What makes our situation more detrimental is that what we are doing is worse than what takes place in “Fahrenheit 451.” Nobody is burning our books. Nobody is going to great lengths to take away our substantial, multi-interpreted information because we are actively rejecting it out of fear, laziness or lack of interest. If we do not take an active interest in how we are informed, what kind of source is informing us, and how this information affects us, then we could possibly lose the choice to even discuss the matter.
Another parallel to be considered from “Fahrenheit 451” should be Granger and the collective of book learners. They are social outcasts who have had to flee from their homes for the sole task of memorizing parts of books to document when the society around them inevitably crumbles.
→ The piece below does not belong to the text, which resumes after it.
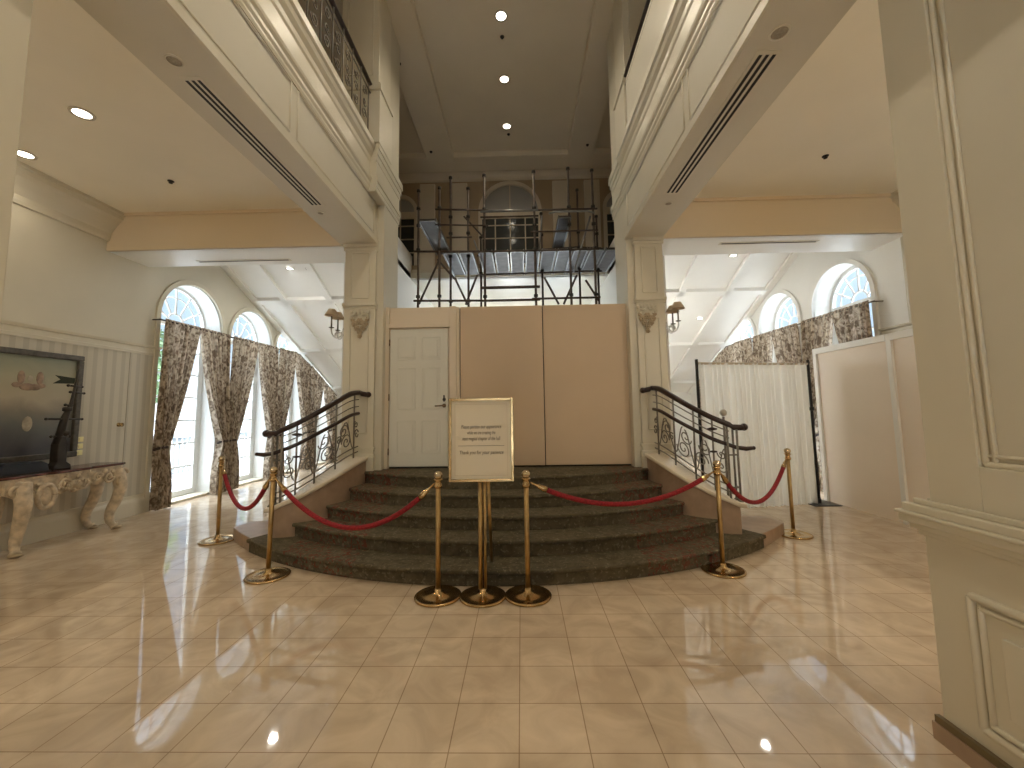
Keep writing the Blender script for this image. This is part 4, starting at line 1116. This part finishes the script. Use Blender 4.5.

This knowledge is like gold to them; the most valuable thing the world needs once the abusive patriarchy in “Fahrenheit 451” fails.
Our world is not set to crumble anytime soon, but that does not diminish the worth of retained, practical knowledge. Challenging topics, multi-faceted opinions, and lessons learned from fiction are invaluable for the sake of introspection; and therefore invaluable to the world. The moment we reach a consensus by force on a topic that should always remain open to opinion is the moment we lose any sway over the outcome of what’s going on around us. Feel your feelings, read and discuss to turn those feelings into concrete opinions, argue and discuss those opinions. If we sedate that within ourselves, then we sedate an inherent part of our humanity that should stay alive, at any cost.